Dans mon autobiographie « L'Héritage Wagner » (Nil Editions 1998 diffusé par Le Seuil), ainsi que dans le livre écrit avec mon ami Abraham Peck (« Nos heures de zéro - les Allemands et les Juifs en 1945 - la famille, l'histoire, l'Holocauste et le renouveau », paru l'an dernier en allemand aux éditions Böhlau www.boehlau.at, j'évoque tout ce combat ainsi que mon combat actuel pour favoriser en toute sincérité un dialogue pour parvenir à un semblant de réconciliation entre Allemands et Juifs en acceptant l'histoire personnelle de chacun.

Vos sœ,urs Eva et Katharina vont désormais prendre la relève de votre père Wolfgang avec lequel vous n'avez plus aucune relation. Qu'attendez-vous d'elles ?
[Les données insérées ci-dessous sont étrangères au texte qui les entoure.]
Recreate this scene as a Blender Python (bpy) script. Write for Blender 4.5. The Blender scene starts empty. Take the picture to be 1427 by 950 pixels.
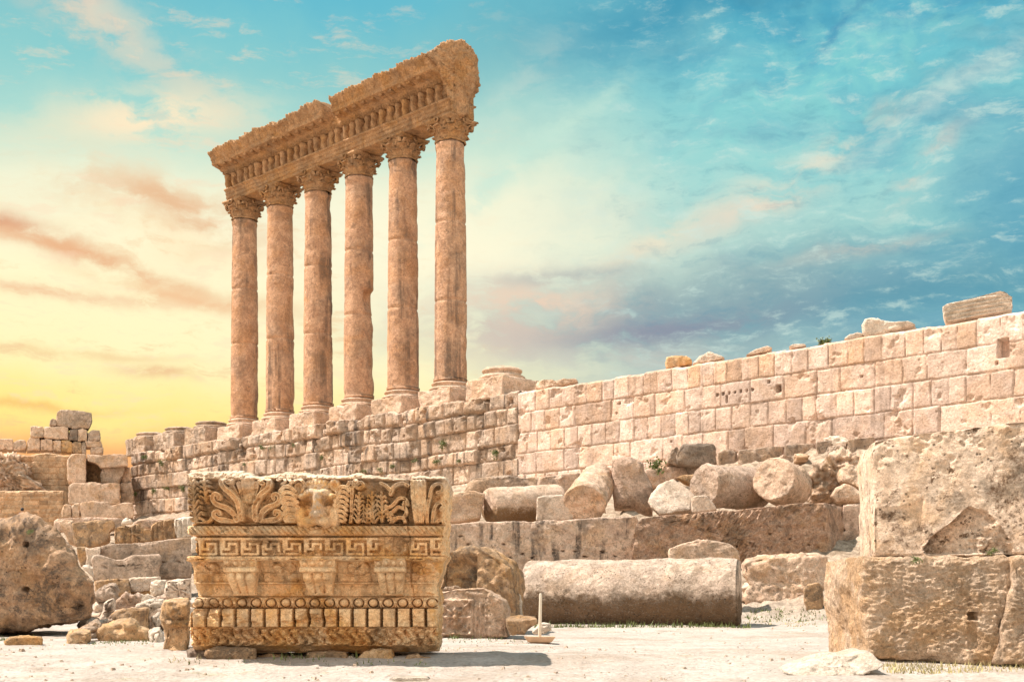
import bpy, math, random
import numpy as np
from mathutils import Vector

R = math.radians
sc = bpy.context.scene
COL = sc.collection
random.seed(11)
rng = np.random.default_rng(11)

# ------------------------------------------------------------------ survey numbers
# distances in metres; a sight line (px,py) on the photograph plus a distance gives a point
F, CX, HY, EYE = 1712.0, 713.5, 838.0, 0.82


def W(px, py, Y):
    px = np.asarray(px, float); py = np.asarray(py, float); Y = np.asarray(Y, float)
    return np.stack(np.broadcast_arrays((px - CX) * Y / F, Y, EYE - (py - HY) * Y / F), -1)


CROPS = dict(A=(0, 540, 3.958), B=(0, 700, 3.8), C=(600, 600, 2.969), D=(880, 580, 3.167), E=(1067, 560, 2.436),
             G=(80, 690, 6.786), H=(100, 780, 6.784), J=(610, 640, 6.784), K=(780, 600, 5.946), L=(700, 390, 3.519),
             M=(1057, 380, 3.392), N=(280, 40, 3.517), P=(0, 0, 1.0))


def crop(src, pts):
    ox, oy, s = CROPS[src]
    return [(ox + x / s, oy + y / s) for x, y in pts]


# line of the great wall: s metres to the right along M, D metres out along NV
M = np.array([.7235, -.6903]); NV = np.array([-.6903, -.7235]); O = np.array([-5.39, 80.3])
C6 = np.array([-4.08, 81.7]); GAP = 4.78; YAW = -R(43.65)


def s_wall(px):
    k = (px - CX) / F
    return (O[1] * k - O[0]) / (M[0] - M[1] * k)


def Ywall(px):
    return O[1] + M[1] * s_wall(px)


# ------------------------------------------------------------------ noise
_perm = rng.permutation(256); _perm = np.concatenate([_perm, _perm, _perm])
_grad = rng.normal(size=(256, 3)); _grad /= np.linalg.norm(_grad, axis=1)[:, None]


def pn(P):
    P = np.asarray(P, float); i = np.floor(P).astype(int); f = P - i; i &= 255
    u = f * f * f * (f * (f * 6 - 15) + 10)
    out = 0
    for a in (0, 1):
        wa = u[..., 0] if a else 1 - u[..., 0]
        for b in (0, 1):
            wb = u[..., 1] if b else 1 - u[..., 1]
            for c in (0, 1):
                wc = u[..., 2] if c else 1 - u[..., 2]
                h = _perm[_perm[_perm[i[..., 0] + a] + i[..., 1] + b] + i[..., 2] + c]
                g = _grad[h]
                out = out + wa * wb * wc * (g[..., 0] * (f[..., 0] - a) + g[..., 1] * (f[..., 1] - b) + g[..., 2] * (f[..., 2] - c))
    return out * 1.6


def fbm(P, octv=4, gain=.5, seed=0.):
    P = np.asarray(P, float) + np.array([seed * 17.31, seed * 5.77, seed * 9.13])
    a, t = 1., 0.
    for o in range(octv):
        t = t + a * pn(P * 2 ** o + o * 31.7); a *= gain
    return t


def ss(a, b, x):
    t = np.clip((x - a) / (b - a), 0, 1)
    return t * t * (3 - 2 * t)


# ------------------------------------------------------------------ scene helpers
def mesh_obj(name, V, quads=None, tris=None, mat=None, parent=None, loc=(0, 0, 0), smooth=True, attrs=None):
    V = np.asarray(V, np.float32).reshape(-1, 3)
    me = bpy.data.meshes.new(name)
    q = np.zeros((0, 4), int) if quads is None else np.asarray(quads, int).reshape(-1, 4)
    t = np.zeros((0, 3), int) if tris is None else np.asarray(tris, int).reshape(-1, 3)
    me.vertices.add(len(V)); me.vertices.foreach_set('co', V.ravel())
    me.loops.add(q.size + t.size)
    me.loops.foreach_set('vertex_index', np.concatenate([q.ravel(), t.ravel()]).astype(np.int32))
    me.polygons.add(len(q) + len(t))
    st = np.concatenate([np.arange(len(q)) * 4, q.size + np.arange(len(t)) * 3]).astype(np.int32)
    me.polygons.foreach_set('loop_start', st)
    me.polygons.foreach_set('use_smooth', np.full(len(st), smooth))
    for k, v in (attrs or {}).items():
        a = me.attributes.new(k, 'FLOAT', 'POINT'); a.data.foreach_set('value', np.asarray(v, np.float32).ravel())
    me.update(); me.validate()
    if mat: me.materials.append(mat)
    o = bpy.data.objects.new(name, me); COL.objects.link(o); o.location = loc
    if parent: o.parent = parent
    return o


def tag(o, label, cat, group=None, kind=None):
    o['label'] = label; o['category'] = cat
    if group: o['group'] = group
    o['kind'] = kind or 'thing'
    return o


def empty(name, loc, label, cat, group=None, rz=0):
    o = bpy.data.objects.new(name, None); COL.objects.link(o); o.location = loc; o.rotation_euler = (0, 0, rz)
    o.empty_display_size = .2
    return tag(o, label, cat, group)


def grid_q(n, m, wrap=False, off=0):
    i = np.arange(n - 1)[:, None]; mm = m if wrap else m - 1; j = np.arange(mm)[None, :]
    j2 = (j + 1) % m
    return np.stack([i * m + j, i * m + j2, (i + 1) * m + j2, (i + 1) * m + j], -1).reshape(-1, 4) + off


# ------------------------------------------------------------------ materials
class NT:
    def __init__(s, nt): s.nt = nt; nt.nodes.clear()

    def n(s, typ, ins=None, **kw):
        nd = s.nt.nodes.new(typ)
        for k, v in kw.items(): setattr(nd, k, v)
        for k, v in (ins or {}).items():
            if hasattr(v, 'is_output'): s.nt.links.new(v, nd.inputs[k])
            else: nd.inputs[k].default_value = v
        return nd

    def math(s, op, a, b=0., c=0., clamp=False):
        return s.n('ShaderNodeMath', {0: a, 1: b, 2: c}, operation=op, use_clamp=clamp).outputs[0]

    def rng(s, v, a, b, c=0., d=1., smooth=True):
        return s.n('ShaderNodeMapRange', {0: v, 1: a, 2: b, 3: c, 4: d}, clamp=True,
                   interpolation_type='SMOOTHSTEP' if smooth else 'LINEAR').outputs[0]

    def noise(s, vec, scale, detail=5., rough=.55, dist=0.):
        return s.n('ShaderNodeTexNoise', {'Vector': vec, 'Scale': scale, 'Detail': detail, 'Roughness': rough, 'Distortion': dist}).outputs[0]

    def mix(s, f, a, b, blend='MIX'):
        nd = s.n('ShaderNodeMix', data_type='RGBA', blend_type=blend)
        for k, v in ((0, f), (6, a), (7, b)):
            if hasattr(v, 'is_output'): s.nt.links.new(v, nd.inputs[k])
            else: nd.inputs[k].default_value = v if k == 0 else (*v[:3], 1)
        return nd.outputs[2]


def tone_of(c, k):
    c = [c[0] * 1.06 * k, c[1] * 1.03 * k, c[2] * 1.01 * k]; m = max(c)
    return [x * min(1., .83 / m) for x in c]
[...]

GW : Comme je l'ai dit récemment dans une lettre ouverte publiée dans le journal Frankfurter Allgemeine, il s'agit, pour moi qu'on accepte de réécrire l'histoire du Festival de Bayreuth et des différents membres de la famille Wagner qui se sont succédés à sa direction. Si la clarté pouvait enfin se faire en toute indépendance, alors, depuis la démission de mon père, mon rapport à la ville de Bayreuth et au festival pourrait s'améliorer. Tout le reste n'est que de la spéculation de « soap opera » avec laquelle je n'ai rien à faire.